昔読んだ宇宙戦争もののライトノベル、人工知能を搭載した宇宙戦艦が反乱を起こす話があった。人工知能は最期に、「俺は悪くない〜!」と言いながら絶命(?)する。そんな姿を見て主人公はこう漏らす。「自己欺瞞の能力まで備えているとは」「実に人間臭いやつだったな」

自己欺瞞。辞書には「自分で自分の心をあざむくこと」とある。自分の良心や本心に反することは分かっているのに、それを自分で無理に正当化すること。確かに人間臭い現象だなと思う。

「自分は悪くない」「よかれと思ってやったんだ」「君のためにやったんだ」「あいつのせいだ」人はそうやって自分を正当化する。多くの場合それは、自分や自分の立場を守るために発生する。逆に、「全部自分のせいだ」と無理に正当化して背負うことで自分を守ろうとする自己欺瞞の亜種もあるように思う。誰かに責められるくらいなら自責、自罰した方が楽だからだ。

こう羅列してみると、今適当に挙げた例の中でも、

①自分は悪くないとする
②他者(や環境)が悪いとする
③(自分だけが悪いわけではないのに)自分が悪いとする

の3パターンの自己欺瞞があるなと気づく。おそらくまだ気づいていないいくつかのパターンもあるのだろう。こうやって分析するのは面白いものだ。

善し悪しで断ずるならば、自己欺瞞なんてものは当然、『悪し』に分類されるだろう。やらないならやらないに越したことはない行動だ。だが自己欺瞞はそれ自体が目的ではなく手段である。それが目的とするところ、『自分や自分の立場を守るための自己防衛』を善し悪しで断ずるならばどうだろうか?自分の身を自分で守る、それは当たり前のことだ。
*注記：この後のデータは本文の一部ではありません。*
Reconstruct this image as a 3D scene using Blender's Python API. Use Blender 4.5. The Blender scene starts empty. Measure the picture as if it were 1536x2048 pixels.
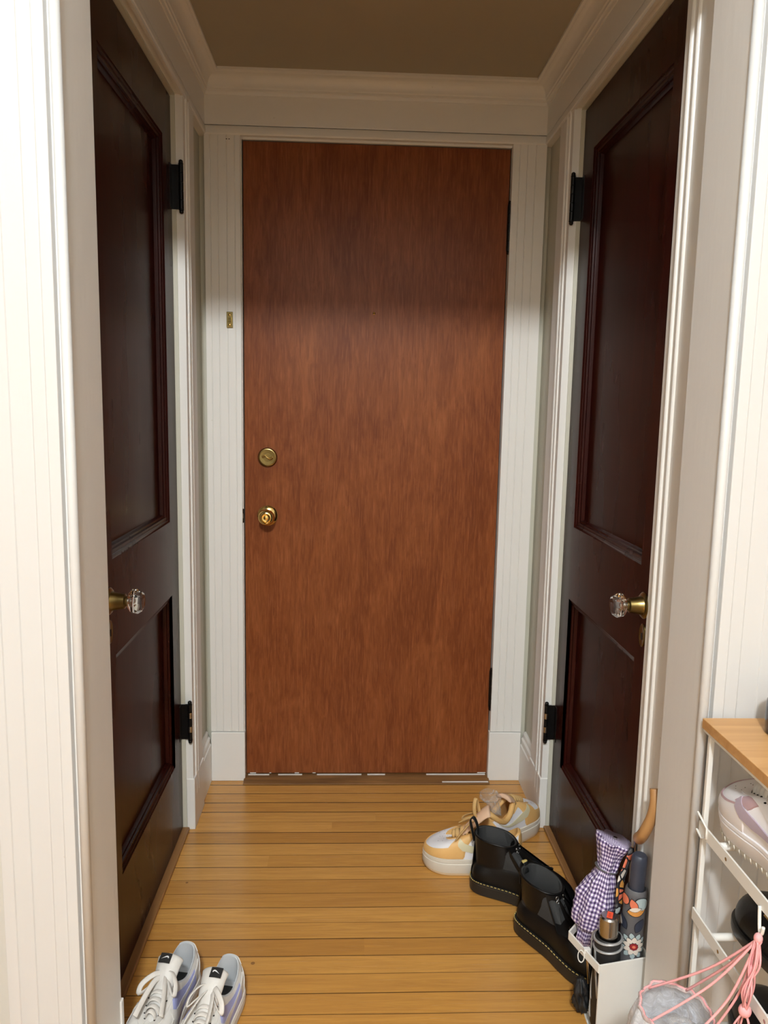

悪いことじゃあない。自分の身を守るために他者に損害をもたらす行為、例えば火事から逃げるためにガラスを割るなどの行為は、『緊急避難』として法律でも認められている。自分を守るために自分をあざむく、自己欺瞞は時に緊急避難として機能している。

人間はそんなに完璧じゃない。愚かでしょうもない生き物で、たくさん間違いを犯すものだ。そして時に間違いを受け入れられず、自己防衛のために自己欺瞞が発動してしまうものだ。それを「実に人間臭いな」と受け入れられるほど、自分も人間が出来ているわけではないが、それでも人間の人間臭さをおもしれーなと思えるくらいの心の余裕は持っておきたいものだなと思う。